Embracing the difficult and letting go of outcomes…

hercules

I wrote about embracing challenges a while back and I thought it was time for a rehash on the idea. Life is always going to send us challenges — which we will usually perceive as difficulties — and which we have a choice on how we react to. We can run, we can hide, we can fight or we can be like water and work with the situation, trusting ultimately that it will be to our greater benefit. If we choose the last, it hardly means that the road ahead will be an easy journey. But it does ignite within us a commitment to endure, flourish and thrive. And more importantly, it sets us on the road to reclaiming our power from the situation. Whatever we fear has power over us. Person, place, thing, idea, experience or difficulty, it matters not, if we fear it, then we are handing over an aspect of our own personal power to the challenging "thing" in front of us.

We all have these things in our lives. In fact, for fun, we could probably list them for easier reference. He frightens me, this situation makes me anxious, that idea disturbs me, this place is discomforting, etc. Whenever you turn and run, you're missing an opportunity to expand your power, expand your comfort zone and ultimately expand your life. But how to see it before we flee? How to get control over ourselves to inwardly say, "I'm reacting out of fear right now. I have to keep my stance and find a way to not be frightened in this situation." Notice, I am not talking about "fighting back." When we are frightened we usually react with anger. To make things "right again" we tend to want to take a club and hammer everything within view into submission — this way we feel good about ourselves and our comfort zones are maintained.

Instead, if we can stop for a moment and say, "I'm angry out of fear and the reality is, I have nothing to fear in this situation. The fear is an illusion coming from and aspect of my own insecurities about myself. I can trust myself and Life to handle this experience in the best way possible for me." It's not easy. It's really a mind game of developing discipline to not go into our ego and instead step outside of ourself and discover what triggers our buttions and has us handing our empowerment over to something else.

Our ego is going to balk at this whole process. But if we go through it, we discover that our world view, our maturity and our ideas on all aspects of life have changed a great deal. I can't say it enough — we create our lives at the micro level with our attitudes, assumptions, preconceived ideas, projections and prejudices. These things affect how we see ourselves and our place within the framework of Life. By accepting challenging situations as learning opportunities and letting go of these internal views, we give ourselves the chance to expand and grow.
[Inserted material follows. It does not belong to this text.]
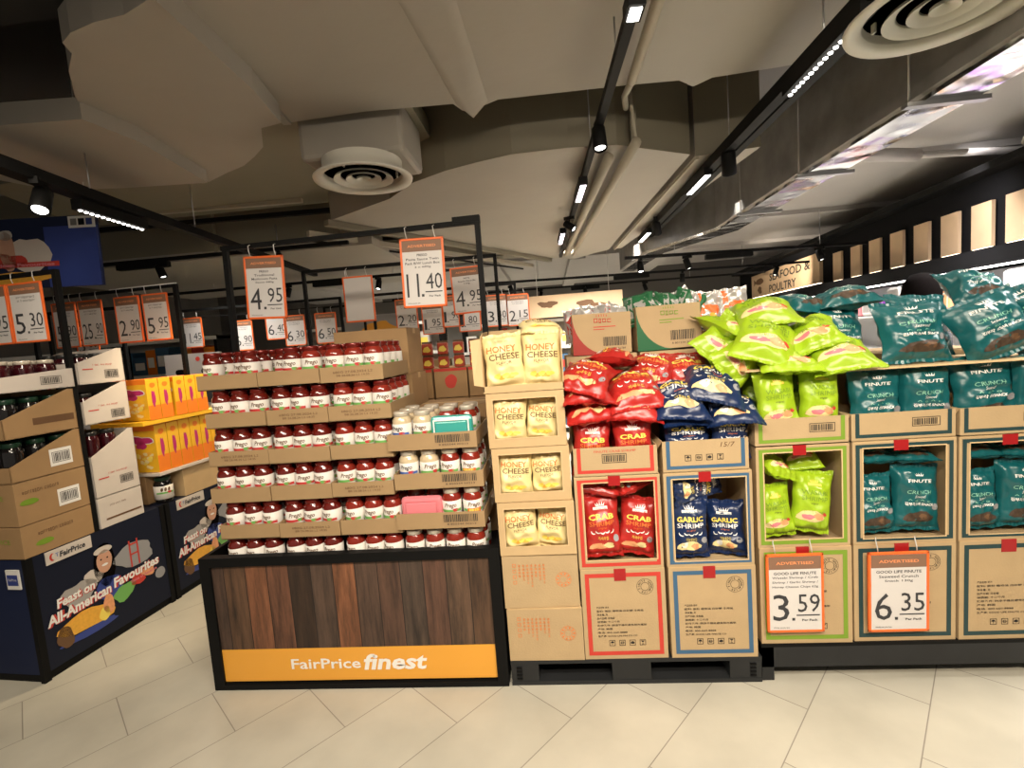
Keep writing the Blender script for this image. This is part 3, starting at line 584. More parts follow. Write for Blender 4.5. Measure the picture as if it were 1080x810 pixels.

A plant can't grow if it is holding onto and grasping its seed shell. It has to let go of the shell and emerge to find the light of day. People are the same way. The more we grasp and hold on to attitudes, assumptions, preconceived ideas, projections and prejudices; the more we weight ourselves down with past responses to Life which may serve no purpose in where our journey is taking us. Thus, the slower we allow ourselves to accept change and the more burdensome our journey becomes to us as we expend more energy trying to "control" every area of our lives.

By trusting that every experience we encounter is there to help us, we take the first step in dismantling our micro level attitudes which weave the fabric of our lives together. And this is why it is so frightening and hard to simply trust. Because it could potentially — and probably will – undo our lives. And most of us find that a very scary idea to jump into without reassurances, bargains and other ways to slow down change and exert some control over the process of becoming. However, the more we open up to trusting and seeing our "job" in life as simply a task of trusting, then the less life frightens us — the dark corners are not so scary, "bad" things are to so terrible and minor setbacks are not so major — and we begin to see and appreciate how truly amazing and miraculous is this gift of living.